Task details:
Copy, in full, each line of the material that holds the word "objects".

— Start of Available data —

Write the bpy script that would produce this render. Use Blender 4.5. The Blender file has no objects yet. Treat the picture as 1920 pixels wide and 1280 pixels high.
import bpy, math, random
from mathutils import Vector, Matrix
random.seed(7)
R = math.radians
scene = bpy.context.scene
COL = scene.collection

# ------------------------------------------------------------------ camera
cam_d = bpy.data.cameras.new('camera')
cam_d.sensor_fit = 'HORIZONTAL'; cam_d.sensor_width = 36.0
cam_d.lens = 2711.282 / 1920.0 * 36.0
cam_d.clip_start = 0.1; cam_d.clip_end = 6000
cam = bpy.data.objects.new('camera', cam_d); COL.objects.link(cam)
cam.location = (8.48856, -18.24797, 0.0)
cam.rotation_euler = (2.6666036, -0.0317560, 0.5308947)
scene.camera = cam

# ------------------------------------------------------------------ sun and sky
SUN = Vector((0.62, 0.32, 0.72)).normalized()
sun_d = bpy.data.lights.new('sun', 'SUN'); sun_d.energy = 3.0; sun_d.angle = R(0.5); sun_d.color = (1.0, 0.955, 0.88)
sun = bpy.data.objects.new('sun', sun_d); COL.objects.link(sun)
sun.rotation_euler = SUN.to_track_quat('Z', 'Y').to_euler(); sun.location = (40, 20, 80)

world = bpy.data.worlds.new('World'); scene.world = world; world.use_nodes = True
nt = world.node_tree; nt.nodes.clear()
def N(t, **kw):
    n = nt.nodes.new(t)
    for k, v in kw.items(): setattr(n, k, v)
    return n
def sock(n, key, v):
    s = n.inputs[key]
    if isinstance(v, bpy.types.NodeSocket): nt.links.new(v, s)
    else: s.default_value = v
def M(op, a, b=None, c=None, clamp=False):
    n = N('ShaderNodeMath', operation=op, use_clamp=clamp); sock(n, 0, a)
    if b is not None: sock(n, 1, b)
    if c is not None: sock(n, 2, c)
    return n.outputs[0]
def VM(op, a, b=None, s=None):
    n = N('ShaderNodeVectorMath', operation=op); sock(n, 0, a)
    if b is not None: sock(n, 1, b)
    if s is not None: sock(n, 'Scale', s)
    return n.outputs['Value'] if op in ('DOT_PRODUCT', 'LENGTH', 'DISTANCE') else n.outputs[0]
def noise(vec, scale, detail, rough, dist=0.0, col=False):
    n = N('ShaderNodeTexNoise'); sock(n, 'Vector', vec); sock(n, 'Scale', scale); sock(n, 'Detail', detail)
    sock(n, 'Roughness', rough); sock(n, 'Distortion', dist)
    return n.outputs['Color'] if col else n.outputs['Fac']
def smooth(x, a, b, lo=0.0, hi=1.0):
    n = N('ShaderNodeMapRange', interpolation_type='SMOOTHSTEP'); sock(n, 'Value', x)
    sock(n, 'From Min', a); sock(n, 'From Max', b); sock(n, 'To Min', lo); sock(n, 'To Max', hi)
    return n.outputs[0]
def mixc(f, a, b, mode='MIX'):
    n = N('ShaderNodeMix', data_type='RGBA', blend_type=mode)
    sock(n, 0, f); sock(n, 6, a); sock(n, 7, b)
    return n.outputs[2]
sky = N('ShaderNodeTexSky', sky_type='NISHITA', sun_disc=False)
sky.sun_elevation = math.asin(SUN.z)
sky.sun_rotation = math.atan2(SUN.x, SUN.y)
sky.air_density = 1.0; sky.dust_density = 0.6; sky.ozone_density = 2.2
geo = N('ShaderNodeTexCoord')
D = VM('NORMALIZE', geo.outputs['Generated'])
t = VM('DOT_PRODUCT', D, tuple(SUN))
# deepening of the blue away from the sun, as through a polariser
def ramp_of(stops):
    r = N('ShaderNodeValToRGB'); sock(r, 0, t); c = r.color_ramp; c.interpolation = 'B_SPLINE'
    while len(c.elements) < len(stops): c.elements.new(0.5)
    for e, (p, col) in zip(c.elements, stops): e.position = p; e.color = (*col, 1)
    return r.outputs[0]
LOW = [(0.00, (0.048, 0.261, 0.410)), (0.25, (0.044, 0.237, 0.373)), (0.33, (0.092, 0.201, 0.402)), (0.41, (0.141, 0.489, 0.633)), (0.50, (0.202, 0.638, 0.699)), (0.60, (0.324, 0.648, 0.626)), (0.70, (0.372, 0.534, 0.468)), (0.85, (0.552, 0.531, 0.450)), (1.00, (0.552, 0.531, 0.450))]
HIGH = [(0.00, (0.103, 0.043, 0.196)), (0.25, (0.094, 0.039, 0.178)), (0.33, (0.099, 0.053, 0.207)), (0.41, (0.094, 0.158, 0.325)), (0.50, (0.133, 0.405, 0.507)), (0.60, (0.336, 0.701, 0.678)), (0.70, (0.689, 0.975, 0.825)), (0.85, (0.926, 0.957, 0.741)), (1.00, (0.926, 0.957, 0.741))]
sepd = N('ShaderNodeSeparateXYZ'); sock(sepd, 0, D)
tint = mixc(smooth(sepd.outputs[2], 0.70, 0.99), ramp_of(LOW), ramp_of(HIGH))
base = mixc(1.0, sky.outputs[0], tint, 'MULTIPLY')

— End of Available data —

Response for this exercise:
Write the bpy script that would produce this render. Use Blender 4.5. The Blender file has no objects yet. Treat the picture as 1920 pixels wide and 1280 pixels high.
cam = bpy.data.objects.new('camera', cam_d); COL.objects.link(cam)
sun = bpy.data.objects.new('sun', sun_d); COL.objects.link(sun)